Piedad Bonett baja a los infiernos con "Donde nadie me espere"
- "Cuando veo esos jóvenes mendigos sentados en las aceras de las ciudades con sus perros me pregunto ¿qué pasó con sus vidas".
- En "Donde nadie me espere" nos muestra la caída a los infiernos de un joven de la "clase media colombiana" que acaba convirtiéndose en vagabundo
Leer a Piedad Bonnett es adentrarse en sus miedos, adentrarse en lecturas incómodas, reales. En su novela "Lo que no tiene nombre" narró el suicidio de su hijo. Ahora en "Donde nadie me espere", publicado por Alfaguara nos descubre como un joven se convierte en vagabundo. La escritora colombiana nos muestra como ellos renuncian a un entorno familiar, a los estudios, a la posibilidad de un trabajo y optan por la libertad absoluta. A Piedad Bonnett le interesa el umbral. Un viaje a la indigencia del que es muy difícil regresar. Charlamos con ella en Libros de Arena.
"Cuando sentí que alguien me daba golpecitos en el hombro, abrí los ojos. Debía tenerlos llenos de miedo o de hostilidad o de rabia, porque el hombre que estaba en cuclillas se echó bruscamente hacia atrás, levantó su mano como para defenderse y luego se irguió.

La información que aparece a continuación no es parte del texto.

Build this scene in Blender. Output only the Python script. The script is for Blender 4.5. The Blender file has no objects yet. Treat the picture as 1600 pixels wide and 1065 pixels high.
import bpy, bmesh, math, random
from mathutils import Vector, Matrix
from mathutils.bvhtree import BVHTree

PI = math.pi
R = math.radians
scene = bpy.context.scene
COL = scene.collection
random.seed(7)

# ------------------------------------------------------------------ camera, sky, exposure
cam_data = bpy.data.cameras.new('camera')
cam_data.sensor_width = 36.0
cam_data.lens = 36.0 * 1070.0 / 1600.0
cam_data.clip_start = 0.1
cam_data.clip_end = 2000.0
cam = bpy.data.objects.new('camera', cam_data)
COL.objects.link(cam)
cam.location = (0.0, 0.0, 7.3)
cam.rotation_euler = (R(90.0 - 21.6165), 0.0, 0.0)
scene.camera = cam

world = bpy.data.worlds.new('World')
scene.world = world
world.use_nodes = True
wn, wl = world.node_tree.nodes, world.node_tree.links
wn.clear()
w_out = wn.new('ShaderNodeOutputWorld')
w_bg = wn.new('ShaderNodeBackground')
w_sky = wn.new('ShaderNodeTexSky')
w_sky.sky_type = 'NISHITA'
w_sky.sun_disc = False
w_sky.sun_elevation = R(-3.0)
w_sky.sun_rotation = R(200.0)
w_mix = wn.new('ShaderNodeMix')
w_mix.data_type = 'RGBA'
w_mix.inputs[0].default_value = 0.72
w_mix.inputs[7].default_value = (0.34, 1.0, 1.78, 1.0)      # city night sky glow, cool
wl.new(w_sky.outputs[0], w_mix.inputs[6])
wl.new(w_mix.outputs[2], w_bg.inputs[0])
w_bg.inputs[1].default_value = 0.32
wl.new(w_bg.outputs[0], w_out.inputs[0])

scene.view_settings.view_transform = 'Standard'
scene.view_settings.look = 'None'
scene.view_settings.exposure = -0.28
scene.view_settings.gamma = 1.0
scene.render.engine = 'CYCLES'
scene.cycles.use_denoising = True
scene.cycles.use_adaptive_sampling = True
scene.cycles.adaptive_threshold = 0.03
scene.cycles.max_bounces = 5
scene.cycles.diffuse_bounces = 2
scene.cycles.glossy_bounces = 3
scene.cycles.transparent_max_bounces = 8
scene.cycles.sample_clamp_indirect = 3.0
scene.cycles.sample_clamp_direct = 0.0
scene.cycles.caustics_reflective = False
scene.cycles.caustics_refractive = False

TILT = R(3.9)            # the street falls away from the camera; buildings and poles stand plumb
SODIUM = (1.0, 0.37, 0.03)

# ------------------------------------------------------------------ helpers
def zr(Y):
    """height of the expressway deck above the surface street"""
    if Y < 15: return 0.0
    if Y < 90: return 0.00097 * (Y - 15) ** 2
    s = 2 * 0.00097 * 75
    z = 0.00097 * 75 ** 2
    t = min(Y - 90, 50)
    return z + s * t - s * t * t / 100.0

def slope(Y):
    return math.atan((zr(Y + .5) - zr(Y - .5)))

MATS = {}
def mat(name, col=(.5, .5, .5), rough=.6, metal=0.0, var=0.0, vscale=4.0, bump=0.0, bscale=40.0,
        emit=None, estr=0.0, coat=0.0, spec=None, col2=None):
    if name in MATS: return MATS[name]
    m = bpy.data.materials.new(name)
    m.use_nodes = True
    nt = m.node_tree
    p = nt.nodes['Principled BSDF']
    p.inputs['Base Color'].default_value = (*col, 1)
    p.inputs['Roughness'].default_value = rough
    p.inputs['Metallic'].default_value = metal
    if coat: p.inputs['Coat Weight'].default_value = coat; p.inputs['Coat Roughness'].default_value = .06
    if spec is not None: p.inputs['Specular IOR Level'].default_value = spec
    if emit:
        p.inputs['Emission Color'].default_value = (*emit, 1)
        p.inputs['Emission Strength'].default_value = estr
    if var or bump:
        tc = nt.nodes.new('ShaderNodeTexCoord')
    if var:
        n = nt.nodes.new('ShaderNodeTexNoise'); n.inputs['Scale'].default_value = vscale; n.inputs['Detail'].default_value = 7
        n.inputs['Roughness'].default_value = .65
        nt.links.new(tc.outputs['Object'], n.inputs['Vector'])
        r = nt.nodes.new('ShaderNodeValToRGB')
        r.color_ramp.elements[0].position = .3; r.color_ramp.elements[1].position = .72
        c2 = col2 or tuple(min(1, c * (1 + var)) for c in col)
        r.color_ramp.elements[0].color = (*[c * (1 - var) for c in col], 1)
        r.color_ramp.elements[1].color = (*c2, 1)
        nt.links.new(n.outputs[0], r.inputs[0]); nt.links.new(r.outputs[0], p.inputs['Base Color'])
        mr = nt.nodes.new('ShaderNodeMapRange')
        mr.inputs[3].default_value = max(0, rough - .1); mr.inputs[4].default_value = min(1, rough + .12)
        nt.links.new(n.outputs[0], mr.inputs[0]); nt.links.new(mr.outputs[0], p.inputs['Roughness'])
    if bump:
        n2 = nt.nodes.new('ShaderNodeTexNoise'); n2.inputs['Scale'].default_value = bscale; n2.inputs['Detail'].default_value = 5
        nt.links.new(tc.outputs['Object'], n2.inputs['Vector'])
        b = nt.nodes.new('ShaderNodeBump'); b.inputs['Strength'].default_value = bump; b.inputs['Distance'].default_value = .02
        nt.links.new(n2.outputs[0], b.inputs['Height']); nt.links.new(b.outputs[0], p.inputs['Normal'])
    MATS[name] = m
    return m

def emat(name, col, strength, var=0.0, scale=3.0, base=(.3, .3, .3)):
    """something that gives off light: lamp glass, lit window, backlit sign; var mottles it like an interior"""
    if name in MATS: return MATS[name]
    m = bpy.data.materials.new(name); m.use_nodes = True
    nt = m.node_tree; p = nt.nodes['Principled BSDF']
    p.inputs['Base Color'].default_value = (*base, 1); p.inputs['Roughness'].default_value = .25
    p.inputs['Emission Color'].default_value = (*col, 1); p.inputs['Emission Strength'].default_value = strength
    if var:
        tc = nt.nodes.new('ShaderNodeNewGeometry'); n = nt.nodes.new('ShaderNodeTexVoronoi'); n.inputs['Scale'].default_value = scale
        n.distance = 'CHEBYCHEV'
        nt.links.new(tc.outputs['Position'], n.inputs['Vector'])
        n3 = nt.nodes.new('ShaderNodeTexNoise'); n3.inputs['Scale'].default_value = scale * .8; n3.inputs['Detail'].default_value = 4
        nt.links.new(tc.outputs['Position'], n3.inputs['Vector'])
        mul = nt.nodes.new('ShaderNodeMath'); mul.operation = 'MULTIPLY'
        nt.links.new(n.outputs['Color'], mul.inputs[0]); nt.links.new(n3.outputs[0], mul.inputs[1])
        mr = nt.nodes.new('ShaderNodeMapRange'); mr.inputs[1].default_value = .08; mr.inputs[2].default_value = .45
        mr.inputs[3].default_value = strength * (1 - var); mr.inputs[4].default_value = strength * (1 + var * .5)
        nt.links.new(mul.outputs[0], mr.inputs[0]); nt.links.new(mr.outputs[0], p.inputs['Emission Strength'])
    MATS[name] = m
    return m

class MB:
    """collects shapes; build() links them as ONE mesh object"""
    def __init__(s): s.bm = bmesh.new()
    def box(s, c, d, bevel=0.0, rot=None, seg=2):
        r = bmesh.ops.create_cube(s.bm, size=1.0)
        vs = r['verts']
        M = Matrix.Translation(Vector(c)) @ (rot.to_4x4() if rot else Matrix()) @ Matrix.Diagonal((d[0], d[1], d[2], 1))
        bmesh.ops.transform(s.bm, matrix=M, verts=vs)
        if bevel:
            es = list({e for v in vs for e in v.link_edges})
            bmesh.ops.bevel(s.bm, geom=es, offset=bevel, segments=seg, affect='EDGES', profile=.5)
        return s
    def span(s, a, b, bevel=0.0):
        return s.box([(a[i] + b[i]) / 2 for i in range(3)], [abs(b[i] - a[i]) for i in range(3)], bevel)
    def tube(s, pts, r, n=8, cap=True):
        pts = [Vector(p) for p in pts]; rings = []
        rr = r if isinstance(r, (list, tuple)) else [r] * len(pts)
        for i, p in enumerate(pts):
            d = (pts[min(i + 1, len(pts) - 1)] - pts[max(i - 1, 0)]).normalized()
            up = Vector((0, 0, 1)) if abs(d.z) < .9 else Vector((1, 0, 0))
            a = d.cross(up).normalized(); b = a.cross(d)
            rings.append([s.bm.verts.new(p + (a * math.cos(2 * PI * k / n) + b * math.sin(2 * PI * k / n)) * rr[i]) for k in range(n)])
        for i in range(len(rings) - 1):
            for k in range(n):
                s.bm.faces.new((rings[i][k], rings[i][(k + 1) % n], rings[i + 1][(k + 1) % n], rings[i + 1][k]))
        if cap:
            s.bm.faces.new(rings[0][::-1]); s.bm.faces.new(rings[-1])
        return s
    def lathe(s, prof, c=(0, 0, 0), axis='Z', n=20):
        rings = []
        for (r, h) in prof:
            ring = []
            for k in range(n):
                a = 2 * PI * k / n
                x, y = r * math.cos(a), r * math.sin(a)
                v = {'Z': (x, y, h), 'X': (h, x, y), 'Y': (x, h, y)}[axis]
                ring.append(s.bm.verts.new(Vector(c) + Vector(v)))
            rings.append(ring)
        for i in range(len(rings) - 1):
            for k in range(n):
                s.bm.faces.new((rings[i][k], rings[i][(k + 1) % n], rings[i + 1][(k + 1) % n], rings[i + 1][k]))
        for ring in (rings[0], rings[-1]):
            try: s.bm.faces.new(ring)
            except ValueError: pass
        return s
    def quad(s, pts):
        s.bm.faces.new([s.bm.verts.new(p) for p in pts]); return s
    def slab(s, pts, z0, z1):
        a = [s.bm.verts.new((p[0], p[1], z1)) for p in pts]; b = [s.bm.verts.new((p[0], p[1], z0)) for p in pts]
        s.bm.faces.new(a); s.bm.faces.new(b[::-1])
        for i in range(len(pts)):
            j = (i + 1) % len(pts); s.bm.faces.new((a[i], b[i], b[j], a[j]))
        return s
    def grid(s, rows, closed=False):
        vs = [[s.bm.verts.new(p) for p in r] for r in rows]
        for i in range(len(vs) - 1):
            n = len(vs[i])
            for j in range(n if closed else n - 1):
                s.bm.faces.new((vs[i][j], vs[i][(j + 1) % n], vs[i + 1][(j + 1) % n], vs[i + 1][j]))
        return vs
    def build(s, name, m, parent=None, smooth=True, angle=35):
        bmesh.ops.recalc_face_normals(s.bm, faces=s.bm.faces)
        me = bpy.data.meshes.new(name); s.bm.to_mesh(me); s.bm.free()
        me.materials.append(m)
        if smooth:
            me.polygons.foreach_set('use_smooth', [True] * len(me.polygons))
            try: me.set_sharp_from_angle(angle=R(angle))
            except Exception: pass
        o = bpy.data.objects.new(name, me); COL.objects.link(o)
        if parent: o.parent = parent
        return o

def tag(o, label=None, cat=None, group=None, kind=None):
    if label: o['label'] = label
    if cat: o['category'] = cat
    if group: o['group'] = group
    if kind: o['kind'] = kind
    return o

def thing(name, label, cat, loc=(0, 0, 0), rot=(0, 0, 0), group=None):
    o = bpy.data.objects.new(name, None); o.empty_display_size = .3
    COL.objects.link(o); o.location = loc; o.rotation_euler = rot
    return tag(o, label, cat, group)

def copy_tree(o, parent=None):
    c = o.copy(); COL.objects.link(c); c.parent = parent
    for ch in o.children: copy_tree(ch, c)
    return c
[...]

Mi mirada registró borrosamente un par de zapatos gastados y se ancló en ellos por un momento mientras mi cabeza llamaba desesperadamente a la conciencia. Traté de recordar dónde estaba, sintiendo que venían poco a poco a mis oídos los sonidos del mundo: primero el alboroto de la calle, el ruido de pasos y motores, el sonsonete de la lambada de un carro que retrocedía y luego el ronroneo de mi pecho, su silbido, su cascabeleo de culebra. Allí estaban otra vez, como prueba de que seguía vivo, el dolor en el tobillo, la tirantez de la piel del empeine, la cabeza embotada, la palpitación del ojo.
Mi mirada trepó con dificultad y se detuvo en los botones desproporcionados de un suéter beige. Entonces putié en voz baja: tal vez me había quedado dormido en la puerta de algún tendero que no demoraría en darme una patada en las costillas. Volví a cerrar los ojos, pero enseguida los abrí sobresaltado, seguro de que finalmente habían dado conmigo. Traté de sentarme, aterrado, sintiendo que cientos de agujas se me clavaban en las axilas, pero no pude moverme: yo era un muñeco de tela que habían rellenado de plomo. Fue entonces cuando oí mi nombre. Una, dos veces, mi lejanísimo nombre. Otro dentro de mí levantó la cabeza, se incorporó lentamente sobre el codo derecho. La luz acuosa de la mañana me hizo cerrar los ojos. El hombre del suéter beige volvió a acuclillarse y se presentó a sí mismo, en voz muy baja, como si le hablara a un enfermo grave, a un moribundo, cosa que de alguna forma yo era."